A public service media bill has been submitted to Parliament, but discussion of the measure has not yet taken place As of mid-August, Burma’s Parliament had passed 68 bills since early 2011, a frantic agenda that—despite criticism in some quarters that reforms are stalling or moving too slowly—suggests that lawmakers are in some cases glossing over proposed laws, resulting in rushed or flawed legislation. An example came just three weeks ago, when MPs acknowledged to the country’s interim Press Council that a controversial publications bill—opposed by the Council—was passed by Burma’s Lower House without sufficient debate or discussion.

“The [legislative] agenda is very busy,” says Tint Swe. “But I am hopeful the public service media bill can be discussed soon, in the next session of Parliament.”

If Burma is to maintain its transition to a free press and, more broadly, a parliamentary democracy with an unshackled fourth estate, MRTV’s makeover is needed. After acknowledging that as a state broadcaster, MRTV has to date functioned as a government mouthpiece, Tint Swe adds, “We are slowly transforming to a public service media, and public service broadcasting is a noble task.”

But asked if MRTV is free to report on topics such as the war in Kachin State between the Burma Army and the Kachin Independence Army (KIA), or on the various recent attacks on Muslims by Buddhist mobs, the former censorship head is more circumspect.
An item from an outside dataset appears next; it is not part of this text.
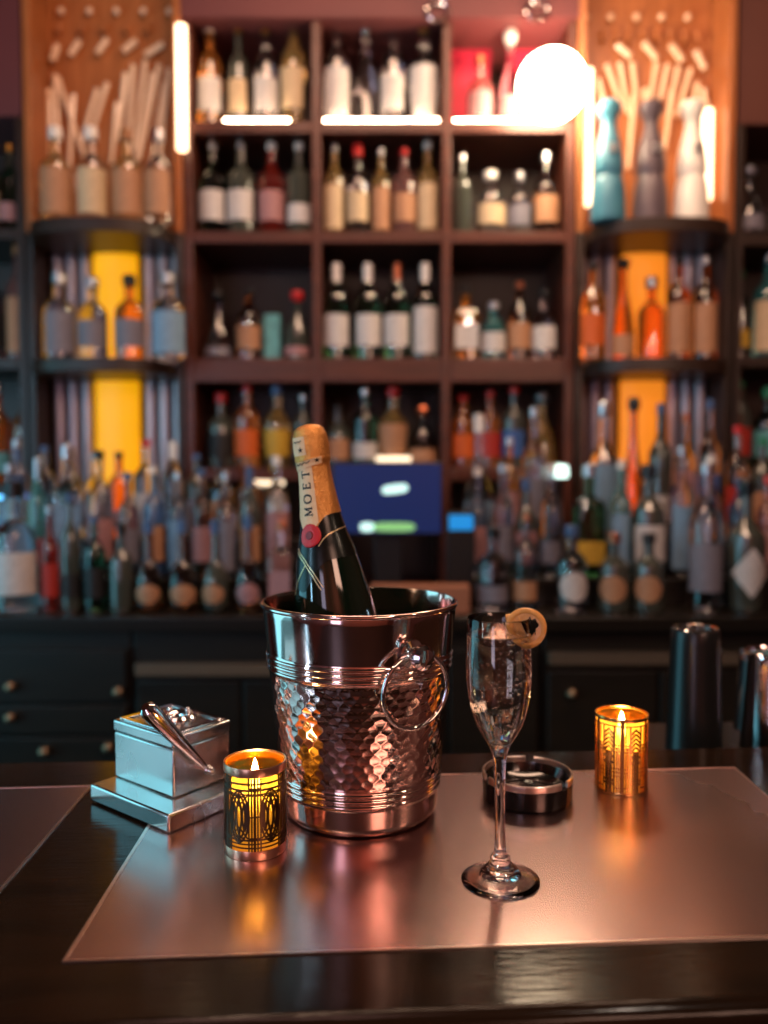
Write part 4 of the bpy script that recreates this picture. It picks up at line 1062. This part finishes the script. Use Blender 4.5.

“Concerning conflict, we have the right to cover, but we have to report according to the journalistic ethic, which means not promoting hate speech or rumor or inflammatory remarks,” he says.

The response is redolent of a proposal made in August by the Ministry of Information—of which Tint Swe’s old censorship body was once part—when Minister Aung Kyi pitched a “social responsibility” norm to Burma’s Press Council, suggesting that this would-be standard should get some fine-tuning in the coming months before being implemented as a code of practice for Burma’s media.

But there are also hopes that, just as censorship is passe in Burma nowadays, dilemmas about covering ethnic conflict in Burma will, in time, be a relic of the past. Burma’s government has long been criticized for an arrogant Burman nationalism—the sharp edge of which was dealt by the Burma Army in brutal, decades-old campaigns in ethnic minority regions—but it has now signed 14 ceasefires with ethnic militias.

That said, fighting continues in Kachin State, and the plethora of ceasefires are by no means guarantees of long-term peace. But if MRTV’s newest initiative is anything to go by, Burma’s government might be better placed to win ethnic minority trust than at any other time since the murder of independence hero Aung San, who pledged autonomy to several of Burma’s larger ethnic minorities in a 1947 agreement, shortly before his death.

“We have three new channels almost ready to air,” says Tint Swe. “A Parliament channel, a farmers channel and a national races channel.” Initially these will be available in Rangoon, Mandalay and Naypyidaw, but they will subsequently be rolled out to 21 towns and cities across Burma, where only about a quarter of the population have electricity, leaving the bulk without access to TV.

As with Aung Kyi’s “social responsibility” pitch, the term “national races” evokes a country such as Malaysia, where the appellation “race” is used in situations where most other countries would use “ethnicity” or similar.

But, says Tint Swe, there will be regional news as well as cultural, religious and social programming aired on the new channel, with filming and reporting done from Chin, Kachin, Karen, Kayah, Mon, Arakan, Shan and Wa areas by newly recruited and trained teams of journalists.

“Each group will have an hour every day, and in cases such as the Chin or the Kayin [Karen], where there is more than one local language, it will be divided into blocks,” he says.

He says each regional team will be free to find news and make programming as they see fit, within the law. “They will have editorial independence so they can air their stories, to best show off their culture and traditions. We welcome that,” he says.